Shelton is already integrating some of his research findings into his classroom.

“I’m fortunate to work in an academic unit that engages all of us on the faculty in pursuit of a similar question about democracy and social justice, so I don’t see any way that this would not inform our classwork. In fact, a lot of the questions I’m exploring came from classroom discussions.”

The collaborative campus environment is what drew Shelton to Green Bay.

“I came to UW-Green Bay in 2013 because I was attracted by the interdisciplinary, problem-focused nature of the campus,” Shelton said. “It sounds corny, but I am lucky to be in arguably the best academic unit that exists anywhere in the country. We’re small, but we’re devoted to a common project that transcends our disciplines: What makes societies equitable, what makes them change, how they can become more equitable?

“Students come to study with us because they are excited about that question,” he said. “Many go on to grad school or law school or become labor organizers across the country.”

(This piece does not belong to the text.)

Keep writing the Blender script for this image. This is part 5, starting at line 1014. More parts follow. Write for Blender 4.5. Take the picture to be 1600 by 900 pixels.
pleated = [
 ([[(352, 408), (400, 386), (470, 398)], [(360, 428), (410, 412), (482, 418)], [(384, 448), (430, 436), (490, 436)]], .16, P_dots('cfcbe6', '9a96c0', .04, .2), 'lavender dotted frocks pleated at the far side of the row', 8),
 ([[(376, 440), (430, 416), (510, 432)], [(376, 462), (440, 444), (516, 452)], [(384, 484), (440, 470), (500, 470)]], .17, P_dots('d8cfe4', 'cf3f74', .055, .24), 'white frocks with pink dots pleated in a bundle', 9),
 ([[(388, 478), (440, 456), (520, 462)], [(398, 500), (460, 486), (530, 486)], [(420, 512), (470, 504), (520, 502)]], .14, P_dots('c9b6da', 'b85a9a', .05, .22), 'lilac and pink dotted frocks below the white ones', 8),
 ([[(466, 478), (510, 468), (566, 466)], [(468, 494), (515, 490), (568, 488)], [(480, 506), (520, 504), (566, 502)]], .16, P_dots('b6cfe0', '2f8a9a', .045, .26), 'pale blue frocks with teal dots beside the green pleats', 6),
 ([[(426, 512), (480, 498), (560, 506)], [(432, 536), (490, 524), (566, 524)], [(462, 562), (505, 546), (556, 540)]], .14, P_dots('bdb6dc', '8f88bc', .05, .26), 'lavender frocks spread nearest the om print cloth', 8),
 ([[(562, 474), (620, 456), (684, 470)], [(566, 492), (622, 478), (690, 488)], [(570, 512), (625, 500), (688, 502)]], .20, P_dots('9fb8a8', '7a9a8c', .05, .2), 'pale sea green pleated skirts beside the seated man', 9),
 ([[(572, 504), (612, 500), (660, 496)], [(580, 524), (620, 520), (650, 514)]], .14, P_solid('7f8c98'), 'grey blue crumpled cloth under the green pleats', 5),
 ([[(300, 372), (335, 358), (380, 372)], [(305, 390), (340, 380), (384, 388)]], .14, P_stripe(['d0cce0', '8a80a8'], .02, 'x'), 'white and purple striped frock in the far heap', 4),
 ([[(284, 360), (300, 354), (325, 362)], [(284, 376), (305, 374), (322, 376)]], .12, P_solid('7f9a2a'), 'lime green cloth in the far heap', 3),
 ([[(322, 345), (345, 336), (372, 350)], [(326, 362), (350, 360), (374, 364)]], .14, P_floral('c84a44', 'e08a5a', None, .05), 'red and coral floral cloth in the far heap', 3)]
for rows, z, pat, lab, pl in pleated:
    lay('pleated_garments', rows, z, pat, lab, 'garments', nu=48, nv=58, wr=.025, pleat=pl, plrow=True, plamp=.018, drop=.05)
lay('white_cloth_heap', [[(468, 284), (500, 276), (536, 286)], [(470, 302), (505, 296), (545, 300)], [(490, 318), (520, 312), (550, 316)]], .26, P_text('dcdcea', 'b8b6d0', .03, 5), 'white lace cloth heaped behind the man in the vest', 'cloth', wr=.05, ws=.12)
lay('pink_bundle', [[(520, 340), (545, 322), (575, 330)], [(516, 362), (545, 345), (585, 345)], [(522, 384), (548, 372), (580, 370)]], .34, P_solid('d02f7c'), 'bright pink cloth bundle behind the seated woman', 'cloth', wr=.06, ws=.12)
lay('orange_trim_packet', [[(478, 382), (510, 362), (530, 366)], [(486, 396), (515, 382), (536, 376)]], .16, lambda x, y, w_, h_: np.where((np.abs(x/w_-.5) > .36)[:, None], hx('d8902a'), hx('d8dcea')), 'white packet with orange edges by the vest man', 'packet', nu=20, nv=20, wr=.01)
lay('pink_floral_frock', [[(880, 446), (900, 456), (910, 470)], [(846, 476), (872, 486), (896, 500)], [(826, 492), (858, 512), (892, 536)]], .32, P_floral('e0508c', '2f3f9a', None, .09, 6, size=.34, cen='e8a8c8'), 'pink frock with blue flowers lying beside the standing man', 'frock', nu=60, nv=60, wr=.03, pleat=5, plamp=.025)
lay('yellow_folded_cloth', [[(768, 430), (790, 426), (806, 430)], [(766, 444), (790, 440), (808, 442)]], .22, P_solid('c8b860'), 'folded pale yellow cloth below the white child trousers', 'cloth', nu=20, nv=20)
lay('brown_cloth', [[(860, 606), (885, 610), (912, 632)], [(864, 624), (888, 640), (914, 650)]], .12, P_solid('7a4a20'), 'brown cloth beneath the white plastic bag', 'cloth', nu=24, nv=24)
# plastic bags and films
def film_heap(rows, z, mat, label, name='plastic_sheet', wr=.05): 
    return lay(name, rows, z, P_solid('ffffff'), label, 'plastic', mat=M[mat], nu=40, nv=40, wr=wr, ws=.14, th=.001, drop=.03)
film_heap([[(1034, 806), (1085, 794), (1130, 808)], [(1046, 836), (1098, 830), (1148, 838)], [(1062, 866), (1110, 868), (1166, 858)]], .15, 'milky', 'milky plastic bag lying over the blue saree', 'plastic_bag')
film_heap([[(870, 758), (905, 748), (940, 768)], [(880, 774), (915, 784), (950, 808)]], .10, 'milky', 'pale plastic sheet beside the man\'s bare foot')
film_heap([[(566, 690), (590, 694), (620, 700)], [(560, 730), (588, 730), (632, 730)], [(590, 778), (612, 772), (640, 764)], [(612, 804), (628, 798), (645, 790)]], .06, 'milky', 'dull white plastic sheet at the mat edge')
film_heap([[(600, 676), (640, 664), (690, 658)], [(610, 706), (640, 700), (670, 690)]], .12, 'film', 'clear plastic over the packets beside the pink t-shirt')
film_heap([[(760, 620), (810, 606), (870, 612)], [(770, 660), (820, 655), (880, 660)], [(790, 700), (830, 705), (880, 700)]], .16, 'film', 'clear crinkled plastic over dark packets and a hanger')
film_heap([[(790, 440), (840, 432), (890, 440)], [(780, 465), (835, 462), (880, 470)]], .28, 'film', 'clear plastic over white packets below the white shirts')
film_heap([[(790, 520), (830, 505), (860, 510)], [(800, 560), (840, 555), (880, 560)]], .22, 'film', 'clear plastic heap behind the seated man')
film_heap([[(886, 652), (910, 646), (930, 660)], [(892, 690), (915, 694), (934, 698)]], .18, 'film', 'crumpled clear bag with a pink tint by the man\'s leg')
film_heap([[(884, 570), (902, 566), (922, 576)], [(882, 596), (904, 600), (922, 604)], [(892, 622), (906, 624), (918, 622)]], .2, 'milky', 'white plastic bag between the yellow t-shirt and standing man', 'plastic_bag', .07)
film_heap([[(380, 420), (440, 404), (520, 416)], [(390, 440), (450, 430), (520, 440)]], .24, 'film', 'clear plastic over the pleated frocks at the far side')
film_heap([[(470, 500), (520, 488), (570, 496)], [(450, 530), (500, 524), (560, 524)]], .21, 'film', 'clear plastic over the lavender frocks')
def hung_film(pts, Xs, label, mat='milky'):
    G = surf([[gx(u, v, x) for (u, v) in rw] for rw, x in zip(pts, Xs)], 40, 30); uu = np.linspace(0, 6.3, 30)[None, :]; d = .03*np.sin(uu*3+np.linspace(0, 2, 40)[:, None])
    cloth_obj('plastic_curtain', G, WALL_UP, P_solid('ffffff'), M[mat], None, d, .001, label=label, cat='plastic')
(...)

Shelton is also preparing a second book, which will explore what his research has revealed about history’s influence on contemporary politics. He hopes it will resonate with the general reader and national policy makers.

“One of my goals is to explain how we got to this point,” said Shelton. “The other goal is to look at the arguments people have made to connect education, economics and politics, and to learn where those arguments were helpful and where they were not.

“I hope people will read the book and talk about how we have come to think about politics today,” he concluded. “I also hope this will inform political debates about education and economic policy for the future.”

And that brings history to life.

[1] “Against the Public: Teacher Strikes and the Decline of Liberalism, 1968-1981,” University of Maryland, 2013. Advisor: Julie Greene

[2] “Teacher Strike! Public Education and the Making of a New American Political Order,” University of Illinois Press/Working Class in American History series, 2017.